Construction was pretty simple.
1. Measure 14 sections of 30″ each (or whatever length you want to use) on the PVC pipe. After cutting, I used a file to clean up the edges.

2. From the remaining length of pipe, cut 4 pieces 3″ long. These are the risers to go higher than the light fixture (depending on your fixture, you may need to go higher than 3″).

3. Put together the 90° outs and the slip/ threaded adapters.

4. Using a rubber mallet, put one piece of pipe into one end of a 90° out. Continue doing this, making a square base such that the threaded/ slip adapters are facing upward.

5. Insert the 3″ lengths of pipe into the threaded/ slip adapters.

6. Attach 2 PVC T’s to a piece of pipe, and then set the completed piece on top of the 3″ lengths on the base.
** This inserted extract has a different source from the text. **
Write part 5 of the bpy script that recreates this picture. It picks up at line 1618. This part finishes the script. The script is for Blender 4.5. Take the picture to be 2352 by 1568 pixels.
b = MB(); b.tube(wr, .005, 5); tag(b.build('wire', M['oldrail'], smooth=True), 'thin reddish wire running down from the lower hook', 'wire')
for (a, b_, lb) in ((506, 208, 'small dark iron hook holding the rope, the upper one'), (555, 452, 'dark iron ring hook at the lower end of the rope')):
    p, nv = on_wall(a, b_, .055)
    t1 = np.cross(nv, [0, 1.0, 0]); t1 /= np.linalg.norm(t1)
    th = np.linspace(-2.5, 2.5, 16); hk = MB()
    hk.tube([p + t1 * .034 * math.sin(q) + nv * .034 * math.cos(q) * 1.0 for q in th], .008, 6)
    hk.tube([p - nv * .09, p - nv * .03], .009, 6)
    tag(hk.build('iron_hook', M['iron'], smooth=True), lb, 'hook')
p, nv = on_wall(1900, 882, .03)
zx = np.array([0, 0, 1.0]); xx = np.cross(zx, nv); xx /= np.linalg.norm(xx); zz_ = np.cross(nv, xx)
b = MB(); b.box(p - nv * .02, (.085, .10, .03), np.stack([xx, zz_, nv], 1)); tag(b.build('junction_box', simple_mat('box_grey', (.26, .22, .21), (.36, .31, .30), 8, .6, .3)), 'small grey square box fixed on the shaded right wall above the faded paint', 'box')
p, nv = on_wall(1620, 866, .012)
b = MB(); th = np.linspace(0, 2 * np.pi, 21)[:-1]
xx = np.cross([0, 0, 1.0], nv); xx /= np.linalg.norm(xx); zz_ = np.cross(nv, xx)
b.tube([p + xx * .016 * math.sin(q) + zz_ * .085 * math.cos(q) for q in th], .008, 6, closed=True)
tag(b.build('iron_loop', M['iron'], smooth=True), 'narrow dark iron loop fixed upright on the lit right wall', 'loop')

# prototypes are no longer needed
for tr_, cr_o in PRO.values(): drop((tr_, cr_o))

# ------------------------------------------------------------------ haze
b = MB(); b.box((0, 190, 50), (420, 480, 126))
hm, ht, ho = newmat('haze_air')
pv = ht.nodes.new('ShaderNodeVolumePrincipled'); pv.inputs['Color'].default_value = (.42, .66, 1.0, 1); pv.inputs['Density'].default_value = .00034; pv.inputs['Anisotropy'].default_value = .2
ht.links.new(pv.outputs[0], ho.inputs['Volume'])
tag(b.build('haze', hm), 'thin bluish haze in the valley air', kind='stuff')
Do this twice.

7. To the top of each T, insert a 30″ piece of pipe.

8. Same as step 4, construct a square frame from the remaining 4 pieces of 30″ pipe and the 90° outs (with the threaded/ slip adapters facing up).
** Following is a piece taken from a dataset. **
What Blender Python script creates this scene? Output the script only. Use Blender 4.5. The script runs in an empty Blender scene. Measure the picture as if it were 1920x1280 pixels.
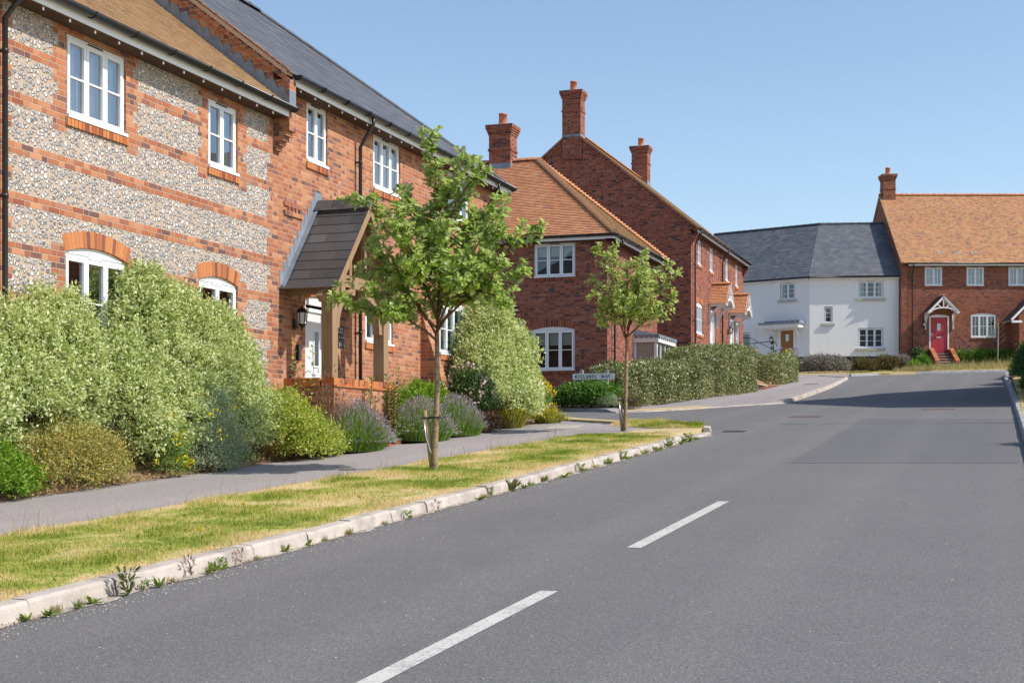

9. Invert the completed square frame from step 8 and attach to the top of the frame from step 7.

10. Completed item should look similar to the photo above.

11. For good measure, I took a wet paper towel and wiped down all of the pipe.

That is all there is to it. You will of course need sheets or fabric to make the shell of the tent, and some kind of material for the backdrop. So far I used 3 single-size sheets to cover my tent, a piece of posterboard for the backdrop, and my clamp lights for lighting (I have 3 of those).

My immediate plan is to hit a fabric shop and get white and black muslin for the backdrop, and also get enough white fabric to make a proper slip cover for the tent. But for now this setup is working well. Here is a photo from the tent.

Red Stripe glassware

This tent is pretty big and portable. If it is too big for your needs, you could try this alternative design. I just might have to build one of these and try it out too.